Either way somewhere in the system the knowledge of whether
the low or high state counts as asserted must be stored.

The same goes for inputs really: for example we have a
platform data flag for drivers/mmc/host/mmci.c that tells
whether a card is inserted when the line goes low or high. And
this varies between platforms.

So that would lead to gpio_get_value() being rewritten
as gpio_is_asserted() as well.

We all agree that the meaning of a certain GPIO pins
high vs low state as asserter or deasserted is a machine-
specific thing, so it need to come from device tree or platform
data.

So what this is really all about is whether that knowledge
should be part of the consumer DT node/platform data
or the producer DT node/platform data.

I.e. in the MMCI case whether we encode that into the
DT node/pdata for the GPIO controller or the MMCI
controller.

A bit like whether to eat eggs from the big or little end
you could say :-)

But changing it would have very drastic effects.
Consider this snippet from
arch/arm/boot/dts/snowball.dts:

// External Micro SD slot
sdi0_per1 at 80126000 {
      arm,primecell-periphid = <0x10480180>;
      max-frequency = <50000000>;
      bus-width = <4>;
      mmc-cap-mmc-highspeed;
      vmmc-supply = <&ab8500_ldo_aux3_reg>;

      cd-gpios  = <&gpio6 26 0x4>; // 218
      cd-inverted;

      status = "okay";
};

Note property "cd-inverted".

It states whether the GPIO value is active high (default) or
active low (this flag set). Ironically the binding document is
incomplete but we have to support device trees like this
going forward.

How do I make sure that this device tree continue to work
as expected if we change the semantic of the GPIO subsystem
to only provide gpio_is_asserted()?

You would have to include a function call to the GPIO core
and tell it what is asserted and what is not, like
gpiod_set_assertion_polarity() so the driver can also
tell the GPIO subsystem what is asserted and what is not,
rather than encoding that at the GPIO end of things.

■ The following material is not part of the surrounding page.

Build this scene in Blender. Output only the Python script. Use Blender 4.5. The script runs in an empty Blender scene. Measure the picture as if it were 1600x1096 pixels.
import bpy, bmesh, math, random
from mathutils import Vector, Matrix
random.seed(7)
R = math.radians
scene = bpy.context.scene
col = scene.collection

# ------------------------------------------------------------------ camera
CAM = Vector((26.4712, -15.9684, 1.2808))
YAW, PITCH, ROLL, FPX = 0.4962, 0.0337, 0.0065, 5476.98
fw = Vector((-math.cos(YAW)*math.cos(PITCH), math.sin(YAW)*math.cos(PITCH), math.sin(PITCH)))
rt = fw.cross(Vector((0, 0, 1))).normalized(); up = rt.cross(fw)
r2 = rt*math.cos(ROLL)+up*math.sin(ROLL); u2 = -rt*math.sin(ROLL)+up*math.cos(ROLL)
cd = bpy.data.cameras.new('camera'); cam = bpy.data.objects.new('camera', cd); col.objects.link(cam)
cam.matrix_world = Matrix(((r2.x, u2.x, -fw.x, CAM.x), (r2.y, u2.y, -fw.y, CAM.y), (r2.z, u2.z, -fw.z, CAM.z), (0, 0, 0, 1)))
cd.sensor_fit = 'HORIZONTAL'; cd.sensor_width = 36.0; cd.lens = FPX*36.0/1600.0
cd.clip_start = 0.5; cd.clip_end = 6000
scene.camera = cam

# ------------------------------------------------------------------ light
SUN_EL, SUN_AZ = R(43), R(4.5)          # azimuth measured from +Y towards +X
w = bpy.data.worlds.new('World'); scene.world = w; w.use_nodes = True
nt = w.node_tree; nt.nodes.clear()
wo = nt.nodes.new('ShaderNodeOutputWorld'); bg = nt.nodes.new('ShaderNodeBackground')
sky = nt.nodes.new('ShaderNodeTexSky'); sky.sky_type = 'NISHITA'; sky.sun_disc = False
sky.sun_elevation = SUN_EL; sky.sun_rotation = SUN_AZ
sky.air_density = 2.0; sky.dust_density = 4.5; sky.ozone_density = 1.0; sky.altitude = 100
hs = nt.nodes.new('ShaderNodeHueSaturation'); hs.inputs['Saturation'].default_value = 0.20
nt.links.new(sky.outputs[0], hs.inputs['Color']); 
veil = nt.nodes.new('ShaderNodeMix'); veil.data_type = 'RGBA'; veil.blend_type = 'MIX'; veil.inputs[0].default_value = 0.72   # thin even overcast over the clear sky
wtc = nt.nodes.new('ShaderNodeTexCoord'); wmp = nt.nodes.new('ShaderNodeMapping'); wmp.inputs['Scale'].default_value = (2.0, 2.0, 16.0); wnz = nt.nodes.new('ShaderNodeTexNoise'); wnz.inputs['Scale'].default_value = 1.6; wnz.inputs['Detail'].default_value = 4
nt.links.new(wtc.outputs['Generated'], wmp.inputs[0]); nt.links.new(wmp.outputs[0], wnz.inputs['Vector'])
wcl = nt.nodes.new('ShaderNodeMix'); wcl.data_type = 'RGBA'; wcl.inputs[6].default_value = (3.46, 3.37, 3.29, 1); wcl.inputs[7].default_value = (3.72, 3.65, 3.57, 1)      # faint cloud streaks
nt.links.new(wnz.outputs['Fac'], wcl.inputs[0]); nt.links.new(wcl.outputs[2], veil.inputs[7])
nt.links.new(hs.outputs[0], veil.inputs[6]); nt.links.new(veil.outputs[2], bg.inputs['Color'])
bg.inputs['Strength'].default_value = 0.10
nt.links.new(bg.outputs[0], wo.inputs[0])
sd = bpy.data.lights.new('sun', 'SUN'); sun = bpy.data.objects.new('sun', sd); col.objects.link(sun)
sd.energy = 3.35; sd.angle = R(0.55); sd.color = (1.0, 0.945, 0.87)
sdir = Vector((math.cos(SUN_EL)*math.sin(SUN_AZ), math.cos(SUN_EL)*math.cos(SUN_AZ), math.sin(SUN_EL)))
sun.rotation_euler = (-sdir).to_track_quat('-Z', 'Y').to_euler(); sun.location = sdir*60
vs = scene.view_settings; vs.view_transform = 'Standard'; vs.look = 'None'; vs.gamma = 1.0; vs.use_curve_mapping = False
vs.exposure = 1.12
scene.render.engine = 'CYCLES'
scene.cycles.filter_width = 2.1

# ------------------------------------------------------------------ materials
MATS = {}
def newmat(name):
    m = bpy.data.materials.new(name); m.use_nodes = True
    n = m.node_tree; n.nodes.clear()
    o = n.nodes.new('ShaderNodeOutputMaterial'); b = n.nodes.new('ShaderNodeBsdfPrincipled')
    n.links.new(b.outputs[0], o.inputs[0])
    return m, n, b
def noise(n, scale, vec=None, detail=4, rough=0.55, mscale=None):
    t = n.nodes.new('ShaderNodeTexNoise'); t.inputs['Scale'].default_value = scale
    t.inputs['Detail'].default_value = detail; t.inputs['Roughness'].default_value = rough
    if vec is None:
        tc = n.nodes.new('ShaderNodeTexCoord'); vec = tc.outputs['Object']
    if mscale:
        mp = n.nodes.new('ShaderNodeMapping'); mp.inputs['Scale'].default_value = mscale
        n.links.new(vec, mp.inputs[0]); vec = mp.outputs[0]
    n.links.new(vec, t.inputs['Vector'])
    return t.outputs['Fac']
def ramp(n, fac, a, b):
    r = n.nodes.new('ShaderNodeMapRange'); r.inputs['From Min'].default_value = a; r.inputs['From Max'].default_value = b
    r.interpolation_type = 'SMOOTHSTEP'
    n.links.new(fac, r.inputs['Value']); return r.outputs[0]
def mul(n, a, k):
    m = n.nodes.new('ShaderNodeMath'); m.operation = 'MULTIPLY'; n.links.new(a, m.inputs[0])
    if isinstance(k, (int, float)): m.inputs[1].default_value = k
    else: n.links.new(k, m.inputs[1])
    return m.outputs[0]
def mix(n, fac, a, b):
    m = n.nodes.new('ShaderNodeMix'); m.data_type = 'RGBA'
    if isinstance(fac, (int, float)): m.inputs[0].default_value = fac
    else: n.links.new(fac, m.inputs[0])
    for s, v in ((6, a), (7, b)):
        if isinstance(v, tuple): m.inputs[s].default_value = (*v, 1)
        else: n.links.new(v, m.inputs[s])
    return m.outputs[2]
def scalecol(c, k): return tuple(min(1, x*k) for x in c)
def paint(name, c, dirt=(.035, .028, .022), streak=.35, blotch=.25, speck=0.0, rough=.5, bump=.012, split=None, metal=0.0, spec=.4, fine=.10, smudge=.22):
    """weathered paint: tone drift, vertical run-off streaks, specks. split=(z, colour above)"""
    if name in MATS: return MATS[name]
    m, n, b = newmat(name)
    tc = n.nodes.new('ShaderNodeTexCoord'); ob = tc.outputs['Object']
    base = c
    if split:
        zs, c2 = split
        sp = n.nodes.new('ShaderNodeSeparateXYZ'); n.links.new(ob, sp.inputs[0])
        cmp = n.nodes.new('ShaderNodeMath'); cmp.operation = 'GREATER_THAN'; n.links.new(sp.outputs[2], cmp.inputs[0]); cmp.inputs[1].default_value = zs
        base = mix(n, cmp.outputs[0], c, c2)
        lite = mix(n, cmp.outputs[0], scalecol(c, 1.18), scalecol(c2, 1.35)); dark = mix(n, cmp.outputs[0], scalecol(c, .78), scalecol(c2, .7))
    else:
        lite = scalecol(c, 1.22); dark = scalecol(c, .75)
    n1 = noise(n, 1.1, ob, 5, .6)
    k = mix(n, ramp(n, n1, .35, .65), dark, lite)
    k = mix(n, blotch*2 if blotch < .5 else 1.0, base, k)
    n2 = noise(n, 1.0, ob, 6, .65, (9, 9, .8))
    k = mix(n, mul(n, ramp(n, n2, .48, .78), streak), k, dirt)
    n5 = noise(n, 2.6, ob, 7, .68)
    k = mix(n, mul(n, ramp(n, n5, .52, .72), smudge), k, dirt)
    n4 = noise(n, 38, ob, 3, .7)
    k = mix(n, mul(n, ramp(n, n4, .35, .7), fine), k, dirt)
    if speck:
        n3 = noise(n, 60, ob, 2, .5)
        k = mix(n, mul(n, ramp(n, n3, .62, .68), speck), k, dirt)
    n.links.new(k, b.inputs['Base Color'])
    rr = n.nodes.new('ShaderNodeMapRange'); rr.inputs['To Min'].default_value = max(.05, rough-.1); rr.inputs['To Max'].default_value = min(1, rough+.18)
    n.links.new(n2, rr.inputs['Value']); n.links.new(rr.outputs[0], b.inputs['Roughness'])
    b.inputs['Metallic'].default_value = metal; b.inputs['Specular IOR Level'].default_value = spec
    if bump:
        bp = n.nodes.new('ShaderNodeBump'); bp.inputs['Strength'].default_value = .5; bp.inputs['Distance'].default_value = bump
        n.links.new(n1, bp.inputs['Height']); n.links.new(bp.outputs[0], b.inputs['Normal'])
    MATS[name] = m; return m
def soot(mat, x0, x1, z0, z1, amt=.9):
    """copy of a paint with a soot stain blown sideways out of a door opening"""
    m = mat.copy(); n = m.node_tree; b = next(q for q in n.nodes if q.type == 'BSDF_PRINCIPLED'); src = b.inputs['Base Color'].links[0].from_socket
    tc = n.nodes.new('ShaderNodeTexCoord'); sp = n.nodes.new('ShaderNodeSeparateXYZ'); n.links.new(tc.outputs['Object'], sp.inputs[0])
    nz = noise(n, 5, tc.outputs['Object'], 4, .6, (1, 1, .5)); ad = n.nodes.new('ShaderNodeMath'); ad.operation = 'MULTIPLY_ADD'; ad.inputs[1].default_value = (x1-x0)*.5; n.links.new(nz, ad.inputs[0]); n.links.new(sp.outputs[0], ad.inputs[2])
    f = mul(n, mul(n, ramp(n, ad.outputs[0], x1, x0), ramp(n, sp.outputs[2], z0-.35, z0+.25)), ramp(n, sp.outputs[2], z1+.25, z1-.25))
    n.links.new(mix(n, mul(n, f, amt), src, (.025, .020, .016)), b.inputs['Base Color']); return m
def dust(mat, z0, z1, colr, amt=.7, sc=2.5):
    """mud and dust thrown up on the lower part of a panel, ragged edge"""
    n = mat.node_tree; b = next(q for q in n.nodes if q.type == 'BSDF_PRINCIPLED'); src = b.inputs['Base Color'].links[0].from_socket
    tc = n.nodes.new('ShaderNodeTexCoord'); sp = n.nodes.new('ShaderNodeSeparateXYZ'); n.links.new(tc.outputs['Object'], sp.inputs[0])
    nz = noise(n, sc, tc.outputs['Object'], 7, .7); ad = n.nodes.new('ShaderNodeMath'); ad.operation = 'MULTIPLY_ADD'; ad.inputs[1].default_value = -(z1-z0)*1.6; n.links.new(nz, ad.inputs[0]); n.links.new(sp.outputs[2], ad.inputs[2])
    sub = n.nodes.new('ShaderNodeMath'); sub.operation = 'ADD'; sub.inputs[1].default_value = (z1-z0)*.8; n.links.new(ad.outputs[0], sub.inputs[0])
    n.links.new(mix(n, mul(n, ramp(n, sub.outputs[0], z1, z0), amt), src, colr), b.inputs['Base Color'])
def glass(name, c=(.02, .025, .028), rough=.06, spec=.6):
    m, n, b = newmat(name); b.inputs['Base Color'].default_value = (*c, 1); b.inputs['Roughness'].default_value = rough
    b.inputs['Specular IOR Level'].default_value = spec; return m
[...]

So all of a sudden *both* the consumers and the providers
can define assertion sematics for the pins. What happens
if they are in disagreement?

So I don't know if that is such a good idea, it just makes
everything much more complex to handle for questionable
gain.

Another issue would be with things like bit-banged buses,
I don't thing an I2C bus with inverted semantics is that
very useful, and it makes things hard to debug for the
user, it's much more clear if the bitbang is driving the
line high or low than if it's asserting or deasserting it.